Myoko Kogen provides some of the best powdery snow and slopes on the main Honshu island of Japan. The Myoko Kogen area only focuses on snow sports, with powderheads drifting to the region every winter due to the volume of snow. Everyone from children to retired folk, true beginners to budding professionals, are encouraged to take to the slopes. The area is best known for skiing and snowboarding; however, other snow sports are also offered. Snowshoeing is a popular activity for those who want to explore the backcountry and take things a little more slowly.

  • 01

    A First time Snowshoeing Experience

    Snowshoeing is a great way to get exercise and safely explore a new area of a mountain. Unlike board sports which are restricted to slopes, snowshoeing is more akin to hiking.
    There are three different courses for snowshoeing, ranging in difficulty. Each course takes about one and a half to two hours to complete, as long as participants follow the signposts. The signposts are bright, numbered and easy to follow. Maps can also be picked up in the information center.

  • 02

    Learn History and Grab Gear at the Information Center

    The Myoko Kogen Visitor’s Center has everything one needs to begin snowshoeing.
    Myoko Kogen is a part of the Myoko Togakushi National Park, a thriving landscape known for its powdery snow, mountains, and volcanoes.
    The information center offers details on courses, rental gear, and guides.
    The topography and geology of the park is represented throughout the center through informative models and maps.
    Learn about the nature of the area and the best ways to stay safe during your snowshoeing journey.

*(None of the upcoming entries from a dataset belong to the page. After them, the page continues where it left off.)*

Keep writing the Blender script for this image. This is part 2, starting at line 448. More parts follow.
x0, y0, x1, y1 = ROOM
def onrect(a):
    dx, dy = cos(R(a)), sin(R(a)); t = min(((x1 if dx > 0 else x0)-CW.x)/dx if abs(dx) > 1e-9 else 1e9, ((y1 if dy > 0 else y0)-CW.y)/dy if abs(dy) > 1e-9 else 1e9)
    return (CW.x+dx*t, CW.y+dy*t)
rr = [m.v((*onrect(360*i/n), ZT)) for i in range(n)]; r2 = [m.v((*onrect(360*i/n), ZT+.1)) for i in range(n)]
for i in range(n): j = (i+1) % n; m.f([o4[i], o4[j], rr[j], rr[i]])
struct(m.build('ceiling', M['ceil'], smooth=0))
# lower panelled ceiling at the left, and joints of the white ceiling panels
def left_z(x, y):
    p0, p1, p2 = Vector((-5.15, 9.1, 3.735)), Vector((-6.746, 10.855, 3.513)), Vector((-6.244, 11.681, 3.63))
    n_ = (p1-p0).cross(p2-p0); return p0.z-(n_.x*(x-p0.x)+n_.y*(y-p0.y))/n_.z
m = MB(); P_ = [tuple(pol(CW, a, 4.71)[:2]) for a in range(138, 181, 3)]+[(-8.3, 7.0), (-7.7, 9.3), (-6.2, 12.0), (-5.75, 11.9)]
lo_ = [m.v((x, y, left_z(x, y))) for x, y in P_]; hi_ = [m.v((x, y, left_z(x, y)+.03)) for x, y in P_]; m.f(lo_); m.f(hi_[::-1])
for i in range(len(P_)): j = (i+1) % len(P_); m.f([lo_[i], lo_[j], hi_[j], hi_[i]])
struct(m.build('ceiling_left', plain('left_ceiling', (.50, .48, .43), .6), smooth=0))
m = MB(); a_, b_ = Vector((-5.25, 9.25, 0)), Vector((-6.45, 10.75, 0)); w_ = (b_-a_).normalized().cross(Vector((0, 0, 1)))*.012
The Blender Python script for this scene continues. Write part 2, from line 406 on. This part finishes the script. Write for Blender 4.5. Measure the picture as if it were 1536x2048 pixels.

The information center offers rental snowshoes for 1,000 yen per day.
    Be aware that snowshoes and poles are the only available equipment to rent, so you will need to bring your own snow clothes, warmers, and food.

  • 03

    Choose from a Beginner or Advanced Course

    There are three courses to choose from: the beginner Squirrel course, the intermediate Fox course, and the long and advanced Rabbit course.
    The Squirrel Course is flat and winds around a forest, making it the best choice for first-timers and children.
    The Fox Course crosses through a thicker forest with steeper inclines, making it difficult and a little intimidating for first timers.
    The course is named after Fox Pond, a small pond that the trail loops around towards the end.
    The Rabbit Course goes higher up Mt. Myoko and is an extended version of the Fox Course.
    The route goes uphill and gives excellent views on clear days. The trails are all self-guided and easy to follow. Guides are also available to help for 300 yen from the information center.

  • 04

    Some Quick Tips

    The courses are free to enter, but be sure to double check the weather conditions and rules with the staff at the information center before departing. The courses are well marked but bear in mind that the area can receive a lot of snow throughout the day. First-time snowshoers should always bring a map and plenty of warm clothes to stay safe and comfortable. Seeing the biodiversity of Myoko Kogen is an advantage that snowshoeing has over skiing or snowboarding. All of the courses traverse through untamed forests, with more animals tending to come out deeper in the mountain, away from the board sport courses.

    Rental equipment and information is available from the Myoko Kogen Visitor’s Center next to Imori Pond, and is closed on Wednesdays and Thursdays.